A sermon delivered David Hughes, Pastor, First Baptist Church, Winston-Salem, Nc., on March 25, 2012.

Jeremiah 31:31-34


Many of us find the word “commitment” unnerving, myself included.  We get anxious when we hear the “c” word for all kinds of reasons.  We wonder what we will be asked to commit to.  We wonder if we can possibly keep our commitments, and how we will live with ourselves if we fail.  On the other hand, if we refuse to commit ourselves, then what does that refusal say about us? 

I’ve even wondered if the multiple meanings of the word could be part of the problem.  After all, “commitment” can refer to the act of confining someone to a mental institution as well as the act of pledging or promising! There’s a part of us that frankly resists commitment, that wonders if we shouldn’t get our heads examined before we willingly give up our freedom to be and do as we please. 

But the biblical witness is clear on this matter—we are at our best when we commit ourselves to a goal or relationship… or both.  Remember, the goal of the Christian life is to be conformed to the image of Christ for the sake of others.  And nobody, and I mean nobody ever drifts casually into spiritual transformation.  I challenge you to find one uncommitted Christian, one uncommitted Christian church that randomly became transformed into the image of Christ.  Spiritual transformation doesn’t happen apart from an intentional, whole-hearted commitment to God, and to the process of spiritual formation.

Maybe that’s why God is forever calling his children to commit themselves to his coventants.  Review the Old Testament (aka “Old Covenant”) and you will see that God fashioned covenants with Noah, and Abraham, and Moses on Mt. Sinai, and with King David, and other select leaders on several other occasions. Sadly, none of these covenants held because (to quote Jeremiah) sin is “engraved” on the human heart (17:1). Despite having hundreds of rules and regulations on the books, the people of Israel sinned like there was no tomorrow.  Clearly, the old system of covenants engraved on stone tablets was very broken, and the prospects for the nation of Israel were very dark.

You might think God would simply call humanity a “failed experiment” and walk away.  But he didn’t.  Instead, while his beloved Israelites languished in Babylonian exile, ready to throw in the towel, God proposed a new covenant based on grace rather than the law, engraved on the heart rather than on stone, lived out not by will power but God’s power.             

This, God says, is a “new covenant,” the only time that phrase appears in the Old Covenant.  The new covenant prophesied by Jeremiah ultimately comes to fruition 600 years later in the person of Jesus, who ushers in the greatest covenant of all when he dies on the cross.  It is this “new covenant” that we learn about in the New Testament (aka “New Covenant), and that we celebrated earlier with the Lord’s Supper.  It is this new covenant that gives us the promise of hearts and lives transformed in Jesus Christ. 

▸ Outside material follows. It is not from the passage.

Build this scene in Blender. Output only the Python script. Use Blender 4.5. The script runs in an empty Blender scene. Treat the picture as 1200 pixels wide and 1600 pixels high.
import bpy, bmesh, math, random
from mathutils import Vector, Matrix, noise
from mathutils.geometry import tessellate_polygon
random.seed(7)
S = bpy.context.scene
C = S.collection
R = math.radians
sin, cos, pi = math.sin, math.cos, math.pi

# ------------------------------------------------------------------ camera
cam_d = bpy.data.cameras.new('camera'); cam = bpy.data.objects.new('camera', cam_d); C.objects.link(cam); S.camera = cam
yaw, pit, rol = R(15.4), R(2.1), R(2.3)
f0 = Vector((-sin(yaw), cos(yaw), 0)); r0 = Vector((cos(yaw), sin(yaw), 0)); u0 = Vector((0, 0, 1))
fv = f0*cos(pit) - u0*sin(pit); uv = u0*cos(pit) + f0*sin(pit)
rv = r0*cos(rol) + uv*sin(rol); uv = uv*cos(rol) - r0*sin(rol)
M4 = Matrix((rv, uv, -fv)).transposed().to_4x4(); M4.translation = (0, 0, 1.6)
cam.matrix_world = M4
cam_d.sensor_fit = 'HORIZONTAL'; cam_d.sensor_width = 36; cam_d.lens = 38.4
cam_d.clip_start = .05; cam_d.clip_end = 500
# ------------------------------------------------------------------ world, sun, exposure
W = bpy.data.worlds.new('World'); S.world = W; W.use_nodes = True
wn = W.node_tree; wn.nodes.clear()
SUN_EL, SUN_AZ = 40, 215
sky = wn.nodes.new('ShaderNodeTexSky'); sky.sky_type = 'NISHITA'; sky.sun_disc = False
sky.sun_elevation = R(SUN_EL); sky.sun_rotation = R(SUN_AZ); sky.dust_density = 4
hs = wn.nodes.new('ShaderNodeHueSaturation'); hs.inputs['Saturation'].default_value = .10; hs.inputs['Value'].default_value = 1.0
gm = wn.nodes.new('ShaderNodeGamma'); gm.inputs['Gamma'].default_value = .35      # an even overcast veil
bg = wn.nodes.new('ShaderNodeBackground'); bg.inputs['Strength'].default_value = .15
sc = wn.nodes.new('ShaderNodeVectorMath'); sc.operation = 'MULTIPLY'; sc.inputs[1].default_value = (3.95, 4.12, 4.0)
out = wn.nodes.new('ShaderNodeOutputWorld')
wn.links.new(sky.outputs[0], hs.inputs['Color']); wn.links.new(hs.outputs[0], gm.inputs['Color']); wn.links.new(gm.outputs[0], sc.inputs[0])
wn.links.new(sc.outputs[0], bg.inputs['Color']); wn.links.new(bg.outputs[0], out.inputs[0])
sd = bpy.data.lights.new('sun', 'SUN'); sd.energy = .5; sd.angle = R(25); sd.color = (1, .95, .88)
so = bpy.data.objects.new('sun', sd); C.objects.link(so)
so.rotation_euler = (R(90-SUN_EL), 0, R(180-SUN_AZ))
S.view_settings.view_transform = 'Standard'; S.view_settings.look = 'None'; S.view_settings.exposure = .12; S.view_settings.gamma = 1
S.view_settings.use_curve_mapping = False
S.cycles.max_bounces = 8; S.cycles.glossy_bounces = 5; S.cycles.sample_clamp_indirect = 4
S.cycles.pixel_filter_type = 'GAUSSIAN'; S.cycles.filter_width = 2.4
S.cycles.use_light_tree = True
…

Today, we are enacting the FBC version of covenant renewal before God and one another.   Throughout the month of March we have been meditating deeply on the depth of our commitment to God.  We’ve been asking ourselves, “Are we committed enough to God to engage in disciplines of spiritual formation?  Are we committed enough to God to give of our time and talents and resources to the Kingdom through this church?  And in this season of discernment about our church, are we committed enough to fully participate in the conversation at hand, committed enough to pray for God’s leadership as we discern the future of our church? 

We do this today not because God needs it or even because our church needs it.  We do this today because you need it, and so do I.   You and I need to be challenged to step up and be counted for the simple reason that unless we commit our heart to God, we will never be what God created us to be.  And if we don’t commit our hearts to God as a congregation, we will also fall short of what God has planned for our church.    

I’m asking you today to complete the three cards inserted in your worship folder.  Then I’m asking you to make your way to the foot of the cross and deposit those cards before God and one another.  The purple card offers you a chance to volunteer for service.  If you don’t see the area you feel called to serve either inside or outside our church, write it in on the card before you place it in the basket (note: our Nominating Committee will review these cards).

The white card gives you a chance to express your financial commitment to our church.  Please complete this card, place it inside an envelope (to insure confidentiality), and place it in the middle basket (note: our Financial Secretary will review these cards).  By the way, after finishing 2011 so strongly, we have not started this year as well, so let me ask you to be generous in your giving!  

The yellow card, in my estimation, is the most important.  It asks you to acknowledge that God wants the very kind of intimate relationship described in Jeremiah 31, that he wants your whole heart.  It asks you to commit to spiritual disciplines that will give God time and opportunity to do the extensive renovation of your soul that only he can do.  No one will read these cards but you.  They will be sealed for safekeeping.  So be honest as you can be.

Remember, what matters most today is not what you write on your cards.  It’s what God and you together will write on your hearts. 

I invite you now to pray.  And to listen.  And ponder.  Then complete your cards and bring them to the foot of the cross (and remain standing around the perimeter of the sanctuary).  I invite you to commit your heart to God.